Mais l’histoire révèle que rien n’est plus facile à imposer qu’un miracle, comme le prouvent les dogmes des diverses religions de la planète. Et le miracle, somme toute modeste par rapport à ceux véhiculés par les croyances comme la naissance virginale ou la résurrection, que l’empire a réussi à répandre, fut la croyance en sa vertu, en son honnêteté et en son désir d’agir pour le bien de l’humanité. De plus l’irrationalité de ce qu’on appelle « les marchés financiers » n’est plus à démontrer, surtout lorsqu’on leur présente l’appât de bénéfices immédiats .

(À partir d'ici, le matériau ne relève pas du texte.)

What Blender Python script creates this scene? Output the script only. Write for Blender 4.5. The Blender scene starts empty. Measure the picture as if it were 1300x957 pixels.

Avec le dollar flottant, toutes les digues étaient rompues et, comme le disait le sapeur Camenbert, « quand les bornes sont franchies, il n’y a plus de limites ». Les États-Unis pouvaient dorénavant créer autant de monnaie que le supporterait leur prestige et celui de leur économie. Sans couverture, ce n’était rien d’autre que de la fausse monnaie, ou monnaie de singe.

C’est bien ce qui est arrivé, puisque depuis 1971, la richesse produite par l’économie de l’empire a quadruplé, alors que la masse monétaire qu’il a déversée sur le globe a été multipliée par quarante.

Les habitants des banlieues du Rest of the World ont beau être d’un naturel crédule et soumis, notamment les Européens, et béer d’admiration devant leurs « libérateurs » de 1944, il n’aurait peut-être pas été si facile d’inciter leurs banques centrales à continuer d’accorder au dollar flottant, donc devenu aussi consistant qu’un caramel mou, un statut privilégié et à utiliser ce pseudo étalon comme monnaie unique des échanges entre eux et comme monnaie de réserve de leurs propres banques centrales. Le mark allemand et le franc suisse jouissaient à l’époque d’une solidité et d’un statut enviables.

L’empire a donc trouvé un stratagème particulièrement efficace et contraignant pour que la vassalisation des économies mondiales puisse se poursuivre à son bénéfice exclusif par le truchement d’un système qui n’avait plus rien de concret ou de scientifique.

Reposant sur la confiance des utilisateurs, il ressortissait exclusivement à la psychologie .

 

7 ème escale : Le grand complot et la création du pétro-dollar

C’est là qu’intervient la soif de pétrole de l’empire que j’ai présentée dans le chapitre II des Aventures mirobolantes de l’empereur Picrochole. Le pétrole, hier comme aujourd’hui, n’est pas un produit ordinaire. Il est le moteur de toute l’économie mondiale. Ce que les États-Unis ne pouvaient plus faire avec la seule arme d’un dollar affaibli, ils tenteront de le réaliser par l’alliance du dollar avec le pétrole. L’opération connut une belle réussite pendant trente ans .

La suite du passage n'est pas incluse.